Myths About Older Workers Cost Business Plenty

America is aging: In just two years, the baby boomers start turning 50. By 2005, some 30% of the population will be 50 or over. Workers 55 and above are the fastest-growing sector of the labor force. From 1990 to 2005, their ranks are expected to jump 43.7%.

Such figures send a sobering message to employers caught in a wave of layoffs and early-retirement programs that are thinning out older workers: To stay competitive, they must make better use of graying talent.

Beginning that process means getting rid of stereotypes about older workers. Too many companies today assume that workers over 50 are less flexible and productive, more expensive, and just not as "with it" as their younger colleagues. In fact, the opposite is true: Older workers consistently receive high ratings on key job skills, loyalty, reliability, and lack of turnover and absenteeism, according to a recently completed five-year study by the Commonwealth Fund in New York, as well as other research.

YAWNING GOLF. Companies that dismiss older workers are often losing superior employees. For her new book, The Longevity Factor: The New Reality of Long Careers and How It Can Lead to Richer Lives, Lydia Bront , a Manhattan gerontologist, interviewed 150 people 65 to 102 who have stayed at work. She found that almost half of them had their most productive years at 50 or later. Another taking-off point began around 65, when one-third of the group had a major achievement. "It makes no sense to early-retire people in their early 50s or treat them as if they are old," says Bront . "They aren't old. No way."

To take advantage of such workers, companies must face another myth: that anyone over 50 is marking time until retirement and so isn't worth developing or retraining. But many older workers--whether forced to retire or not--want to keep working for personal and financial reasons. Take James D. Moore, 50, of Alexandria, Va. With 26 years in, he exercised an early-retirement option from BellSouth Corp. But Moore wanted to keep working--for two reasons: He had a pair of kids in college. And he just wasn't ready to pack it in. "I couldn't see myself playing golf," says Moore. He's now vice-president for training and development at Northern Telecom Inc.

Instead of laying off older workers wholesale, employers can create arrangements that benefit both them and the employee. For example, companies could cut back on hours or pay: Older employees could still contribute but enjoy greater freedom. Such arrangements also would let employers protect their talent base and avoid millions in costly severance packages.

Or employers could look for places in-house to exploit their experience. Recognition International Inc. in Dallas, for one, has been downsizing for the past four years. But of the 250 workers who have lost their jobs, as many as 100--more than half of those who were over 40--found other positions within the company, says Wilemia Shaw, vice-president for human resources. Through a practice known as "in-placement," Recognition gives workers the chance to take on other assignments at the same salary and benefit level. While the work is usually only temporary, the hope is that it will turn into something more lasting. "These people probably have a special skill that we just can't get on the market--not at the price we could give," Shaw explains.

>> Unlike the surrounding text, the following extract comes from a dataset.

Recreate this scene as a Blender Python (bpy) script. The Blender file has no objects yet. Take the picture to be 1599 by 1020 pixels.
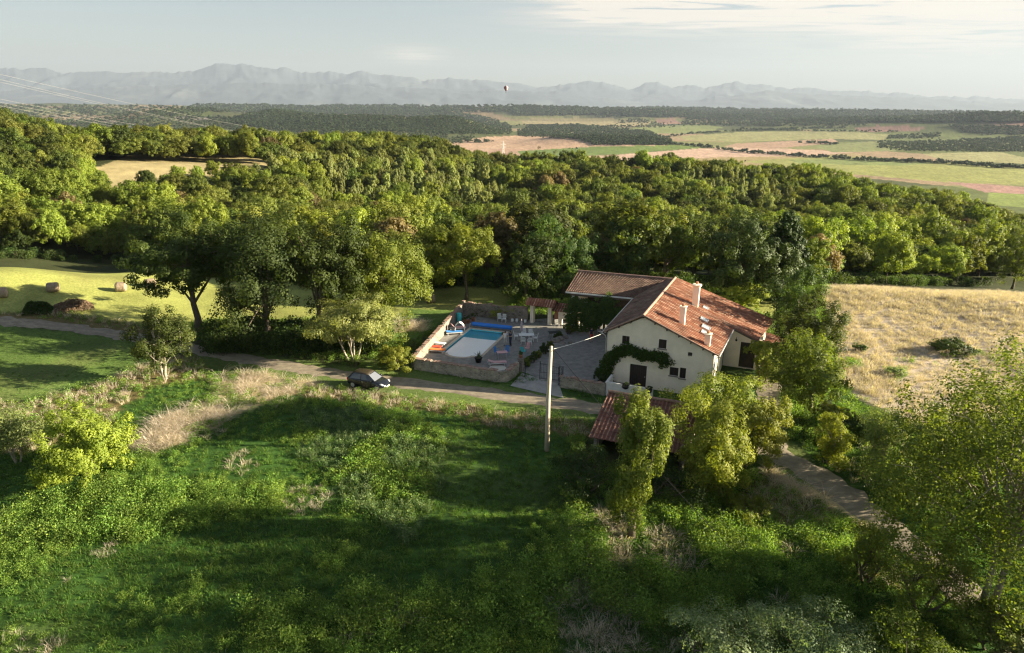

Before companies can fully utilize the graying work force, older workers must make changes, too. Despite the tight job market, too many still believe the world owes them a living because of all the years they put in, and so they don't bother to update their skills. Others assume--rightly or wrongly--that age is a problem and take themselves out of the running. Ultimately, both employees and employers must become age-neutral. That way, older workers can rise or fall on their abilities and not on outdated notions of what age means.